Voilà le récit des actions auxquelles nous avons participé :

Jeudi 25 janvier, pendant que des actions de blocages ont lieu à Zurich, un convoi de voitures, auquel nous participions avec d'autres libertaires français, suisses et italiens roulant à 20km sur l'autoroute bloque pendant une heure et demie le seul axe routier menant à Davos, largement emprunté par les Limousines des délégués, avant l'intervention musclée des flics arrivés par voiture et par hélicoptère. Quatre voitures sont arrêtées, les passagers embarqués. Un conducteur est menotté et projeté à terre après que des flics l'aient menacé avec un revolver et brisé la vitre de sa voiture. Les personnes sont relâchées après 3 heures de détention, contre trois cautions de 1000 francs suisses (environ 4500 francs français) et doivent en outre payer une dépanneuse pour récupérer la voiture endommagée par les flics.

Samedi 27 janvier, jour de la manif internationale à Davos, avec environ 500 manifestant-e-s, nous prenons le train jusqu'à Landquart, à 50 km de Davos et sommes bloqués à la gare transformée en un véritable centre de rétention pour l'occasion : flics, blindés, barbelés tous azimuts… Nous descendons sur les quais et bloquons toutes les voies, demandant un train pour Davos. Face au refus prévisible de la police, nous exigeons un train pour retourner sur Zurich. Nouveau refus.
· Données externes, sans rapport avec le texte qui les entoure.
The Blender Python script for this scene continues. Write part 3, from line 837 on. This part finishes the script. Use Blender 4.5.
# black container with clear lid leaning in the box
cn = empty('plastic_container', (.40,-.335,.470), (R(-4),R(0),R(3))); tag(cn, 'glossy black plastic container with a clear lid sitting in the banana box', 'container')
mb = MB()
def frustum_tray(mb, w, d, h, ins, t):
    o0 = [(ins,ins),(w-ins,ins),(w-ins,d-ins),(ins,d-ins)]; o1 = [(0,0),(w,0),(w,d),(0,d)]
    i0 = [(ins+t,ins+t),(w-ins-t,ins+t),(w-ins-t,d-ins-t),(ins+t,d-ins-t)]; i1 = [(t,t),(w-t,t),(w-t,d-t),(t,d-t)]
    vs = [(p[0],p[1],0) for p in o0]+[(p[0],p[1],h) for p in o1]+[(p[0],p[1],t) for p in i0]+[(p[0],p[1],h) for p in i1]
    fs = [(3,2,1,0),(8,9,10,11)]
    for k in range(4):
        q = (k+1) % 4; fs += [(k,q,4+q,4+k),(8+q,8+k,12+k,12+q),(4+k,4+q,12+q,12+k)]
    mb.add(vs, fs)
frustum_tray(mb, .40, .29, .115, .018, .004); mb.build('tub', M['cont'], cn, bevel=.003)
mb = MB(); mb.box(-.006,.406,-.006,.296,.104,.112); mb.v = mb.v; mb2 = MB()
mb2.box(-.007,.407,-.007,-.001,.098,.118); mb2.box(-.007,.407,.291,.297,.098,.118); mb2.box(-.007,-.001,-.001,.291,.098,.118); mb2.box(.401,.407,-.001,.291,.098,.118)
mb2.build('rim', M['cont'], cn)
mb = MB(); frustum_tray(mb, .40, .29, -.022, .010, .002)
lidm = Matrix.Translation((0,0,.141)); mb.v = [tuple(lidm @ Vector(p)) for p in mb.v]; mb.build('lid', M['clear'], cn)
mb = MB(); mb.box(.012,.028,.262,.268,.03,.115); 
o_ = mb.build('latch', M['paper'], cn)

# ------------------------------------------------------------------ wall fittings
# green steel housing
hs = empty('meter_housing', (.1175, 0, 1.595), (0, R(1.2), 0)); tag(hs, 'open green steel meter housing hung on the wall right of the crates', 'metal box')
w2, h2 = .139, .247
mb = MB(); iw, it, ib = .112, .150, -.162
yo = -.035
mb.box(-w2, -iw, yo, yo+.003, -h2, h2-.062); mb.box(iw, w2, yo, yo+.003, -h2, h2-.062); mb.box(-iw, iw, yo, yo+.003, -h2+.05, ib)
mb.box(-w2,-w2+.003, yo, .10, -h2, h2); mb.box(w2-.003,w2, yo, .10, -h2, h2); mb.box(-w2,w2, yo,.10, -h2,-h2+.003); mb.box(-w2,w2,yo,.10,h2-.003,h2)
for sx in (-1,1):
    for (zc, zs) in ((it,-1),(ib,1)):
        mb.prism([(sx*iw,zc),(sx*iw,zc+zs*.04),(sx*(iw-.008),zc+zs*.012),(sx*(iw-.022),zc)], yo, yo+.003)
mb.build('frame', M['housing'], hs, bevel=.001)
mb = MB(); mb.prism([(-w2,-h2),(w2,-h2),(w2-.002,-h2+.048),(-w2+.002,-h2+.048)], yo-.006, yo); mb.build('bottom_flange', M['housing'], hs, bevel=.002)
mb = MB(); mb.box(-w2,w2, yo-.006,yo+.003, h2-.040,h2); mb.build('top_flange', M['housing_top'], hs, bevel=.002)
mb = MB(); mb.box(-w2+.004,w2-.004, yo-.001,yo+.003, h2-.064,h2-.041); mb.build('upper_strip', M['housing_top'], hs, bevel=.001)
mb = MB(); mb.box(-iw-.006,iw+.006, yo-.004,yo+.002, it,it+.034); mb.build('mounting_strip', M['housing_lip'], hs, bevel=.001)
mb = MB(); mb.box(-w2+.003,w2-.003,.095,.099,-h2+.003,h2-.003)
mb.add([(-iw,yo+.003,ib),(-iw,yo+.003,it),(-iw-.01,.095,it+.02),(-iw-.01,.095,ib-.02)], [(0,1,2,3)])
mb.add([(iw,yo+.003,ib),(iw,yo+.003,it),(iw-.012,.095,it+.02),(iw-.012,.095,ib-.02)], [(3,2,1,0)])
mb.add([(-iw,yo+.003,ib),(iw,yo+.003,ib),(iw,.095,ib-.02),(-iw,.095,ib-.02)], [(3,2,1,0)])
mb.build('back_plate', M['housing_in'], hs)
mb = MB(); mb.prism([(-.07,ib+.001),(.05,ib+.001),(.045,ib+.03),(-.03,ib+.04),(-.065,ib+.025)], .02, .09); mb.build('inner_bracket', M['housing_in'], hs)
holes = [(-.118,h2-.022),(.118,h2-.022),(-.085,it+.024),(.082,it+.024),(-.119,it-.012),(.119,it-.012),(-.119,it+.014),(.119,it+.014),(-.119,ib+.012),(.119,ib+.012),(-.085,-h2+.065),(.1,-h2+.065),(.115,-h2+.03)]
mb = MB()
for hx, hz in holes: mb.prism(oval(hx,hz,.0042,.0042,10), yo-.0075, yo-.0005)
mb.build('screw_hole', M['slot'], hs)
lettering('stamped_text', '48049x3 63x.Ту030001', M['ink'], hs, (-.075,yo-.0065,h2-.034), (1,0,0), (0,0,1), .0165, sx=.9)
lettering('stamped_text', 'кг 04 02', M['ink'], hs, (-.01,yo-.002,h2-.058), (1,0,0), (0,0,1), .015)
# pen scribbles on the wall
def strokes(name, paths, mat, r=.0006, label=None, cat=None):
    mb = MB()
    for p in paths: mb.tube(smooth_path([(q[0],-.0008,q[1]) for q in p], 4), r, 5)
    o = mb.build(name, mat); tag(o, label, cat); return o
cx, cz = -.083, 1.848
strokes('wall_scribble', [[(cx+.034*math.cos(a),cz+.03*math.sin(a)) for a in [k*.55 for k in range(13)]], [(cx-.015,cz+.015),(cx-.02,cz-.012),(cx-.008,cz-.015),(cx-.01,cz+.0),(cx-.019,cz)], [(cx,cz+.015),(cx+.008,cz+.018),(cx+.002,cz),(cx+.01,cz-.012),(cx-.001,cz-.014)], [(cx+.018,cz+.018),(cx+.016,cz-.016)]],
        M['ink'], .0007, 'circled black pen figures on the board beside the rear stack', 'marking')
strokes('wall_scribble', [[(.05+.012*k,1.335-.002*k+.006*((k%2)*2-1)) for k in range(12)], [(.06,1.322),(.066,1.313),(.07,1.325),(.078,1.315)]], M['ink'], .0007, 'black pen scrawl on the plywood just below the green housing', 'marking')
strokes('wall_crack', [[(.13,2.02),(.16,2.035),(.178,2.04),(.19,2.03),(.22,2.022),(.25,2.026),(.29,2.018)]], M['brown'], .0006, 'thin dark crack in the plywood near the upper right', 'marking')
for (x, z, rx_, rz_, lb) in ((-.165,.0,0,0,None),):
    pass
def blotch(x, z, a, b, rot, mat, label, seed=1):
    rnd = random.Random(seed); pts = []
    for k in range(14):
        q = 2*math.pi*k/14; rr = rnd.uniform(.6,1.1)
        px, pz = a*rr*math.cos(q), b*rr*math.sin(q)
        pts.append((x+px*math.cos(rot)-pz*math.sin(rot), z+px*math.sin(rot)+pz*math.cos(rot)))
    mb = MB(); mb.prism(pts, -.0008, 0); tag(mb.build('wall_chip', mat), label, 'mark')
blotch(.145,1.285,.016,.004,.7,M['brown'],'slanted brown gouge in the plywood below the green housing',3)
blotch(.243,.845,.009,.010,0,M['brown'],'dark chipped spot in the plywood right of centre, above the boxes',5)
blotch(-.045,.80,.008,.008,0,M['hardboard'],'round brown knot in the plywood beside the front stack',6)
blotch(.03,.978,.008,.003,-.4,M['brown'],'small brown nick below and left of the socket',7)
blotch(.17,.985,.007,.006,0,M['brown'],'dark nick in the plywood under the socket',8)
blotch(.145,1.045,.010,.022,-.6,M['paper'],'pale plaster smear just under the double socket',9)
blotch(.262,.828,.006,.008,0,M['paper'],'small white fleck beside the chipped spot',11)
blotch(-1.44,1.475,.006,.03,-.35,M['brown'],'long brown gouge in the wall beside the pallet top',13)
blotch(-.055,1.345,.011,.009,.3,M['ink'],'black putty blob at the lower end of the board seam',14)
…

Nous tentons alors de rejoindre l'autre convoi, bloqué sur l'autoroute, à quelques kilomètres de là, en coupant à travers les champs clôturés de barbelés. La police nous attaque aussitôt à coups de gaz et de balles en caoutchouc, tirées à hauteur de visage (ce qui est illégal en suisse mais les flics ne sont plus à ça près). Quelques-uns répliquent par des jets de pierres défensifs, bien piètre défense face à l'arsenal répressif déployé. Devant l'omniprésence des flics, nous décidons de revenir à Zurich, préférant éviter le massacre en rase campagne.

Arrivés à Zurich, nous nous dirigeons dès la sortie du train en manif vers le centre-ville pour protester contre le forum et contre la répression de toute opposition radicale au capitalisme par le pouvoir. Alors que nous arrivons à la limite du centre-ville, la police, bien décidée à ne pas nous laisser manifester et surtout pas sous les fenêtres de la bourgeoisie et des multinationales à Zurich, nous attaque sans sommations, de manière très brutale, sans aucune provocation de notre part, à coup de gaz lacrymogène, de balles en caoutchoucs et de canons à eau.

En réponse quelques vitrines de banques volent en éclat. La violence de l'Etat est omniprésente, nombre de journaux suisses la dénonceront. Nous nous réfugions dans le vieux Zurich, puis nous nous frayons un chemin jusqu'à la gare, où nous retrouvons le reste des manifestants venus par la route. Nous sommes alors presque 3000, sans compter tous nos camarades bloqués ou refoulés aux frontières. Alors que nous tentons de faire retomber la pression en faisant la fête autour d'un camion sono, la " radical rave ", la police nous attaque une seconde fois. Cette fois-ci, les manifestants ripostent : il était hors de question d'accepter de nous disperser : il s'agissait de défendre notre droit fondamental de manifester.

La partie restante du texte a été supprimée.